National Company Law Tribunal Rules, 2016 and National Company Law Appellate Tribunal Rules, 2016

National Company Law Tribunal Rules, 2016 and National Company Law Appellate Tribunal Rules, 2016 is notified with effect from 21.07.2016.

27.07.2016

  1. a) Companies (Incorporation) Third Amendment Rules, 2016
  • Now a natural person shall not be member of more than 1 OPC and the said person shall not be a nominee of more than 1 OPC.
  • Proof of identity and residence of the subscriber are not required to be filed with the ROC at the time of filing application of incorporation of the company, where the subscriber is already having a valid DIN.  
  • Every Company having a website to disclose/publish its name, address of its registered office, the CIN, Telephone number, fax number if any, email and the name of the person who may be contacted in case of any queries.
  • Rule 37 is inserted for conversion of unlimited Iiability company into a limited Iiability company by shares or guarantee.  
  • Forms INC-27 and INC-11 have been amended and new forms for ‘Advertisement to be published in the newspaper for conversion of Unlimited Liability into Limited Liability Company’ and ‘Certificate of Incorporation pursuant to conversion of Unlimited Liability Company into Limited Liability Company’ have been inserted in the principal rules.  
  • Partnership firm can’t be subscriber to the Memorandum of Association
  1. b) Companies (Accounts) Amendment Rules ,2016

A Company which is a subsidiary of another company need not present its Consolidated Financial Statement (CFS) if:

    • Its parent presents CFS
    • Is not listed in any Stock Exchange or has plans to list in a Stock Exchange.
    • Has given notice of its intent not to publish CFS to its members, both with voting and without voting rights and they have not objected to it.  

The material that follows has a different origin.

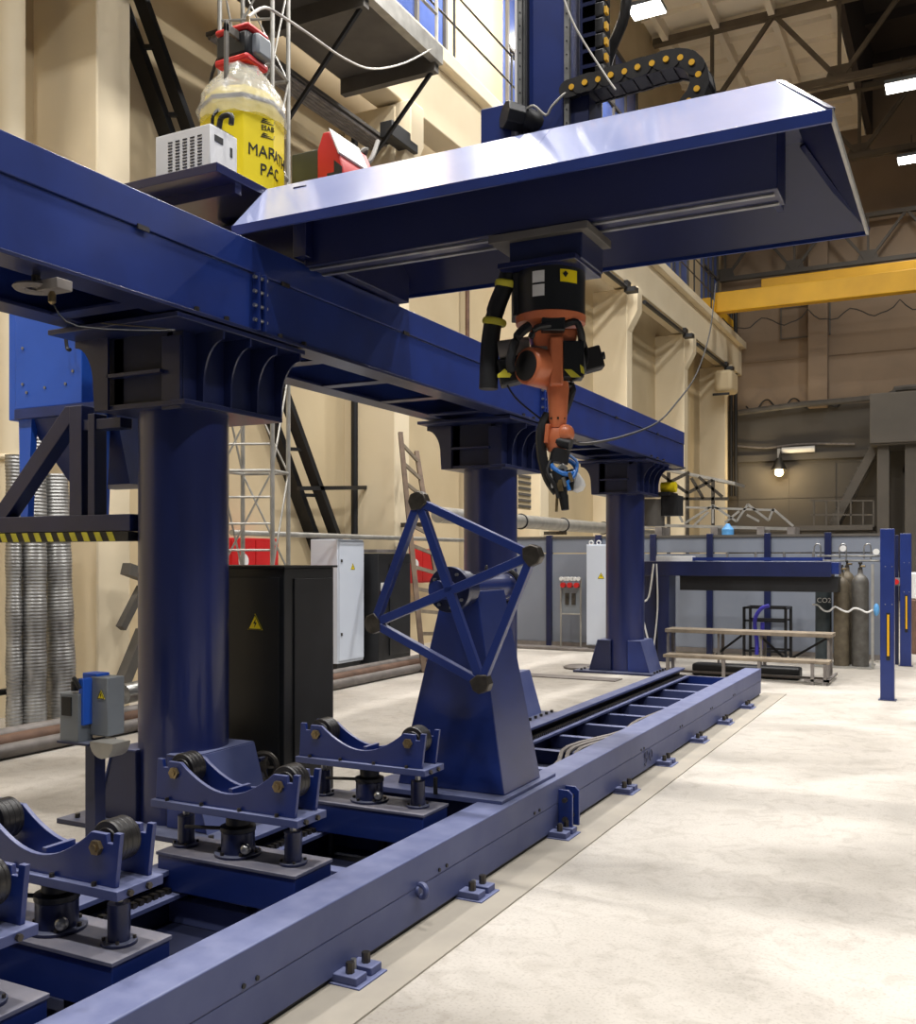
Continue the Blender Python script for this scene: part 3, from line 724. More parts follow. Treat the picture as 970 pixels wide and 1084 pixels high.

The Directors’ Report is now required to include highlights of performance and contribution to the overall performance of subsidiaries, associates and joint venture companies instead of a report on their performance and financial position.  

A Cost Accountant both in practice or in employment can be appointed as an Internal Auditor.  AOC-4 form now contains a provision to file revised Financial statements.

  1. c) Special Court under section 435 of the Companies Act, 2013

MCA has designated the ‘Court of Additional Sessions Judge-03, South-West District, Dwarka’ as the Special Court under Section 435 of the Companies Act, 2013 in respect of jurisdiction of National Capital Territory of Delhi for the purposes of providing speedy trial of offences punishable under the Companies Act, 2013 with imprisonment of two years or more under the Companies Act, 2013.  

29.07.2016

MCA has announced relaxation of additional fee and extension of due date for filing of AOC-4, AOC-4 (XBRL), AOC -4(CFS) and MGT-7 for AGM held on or after 01.04.2016 up to 29.10.2016.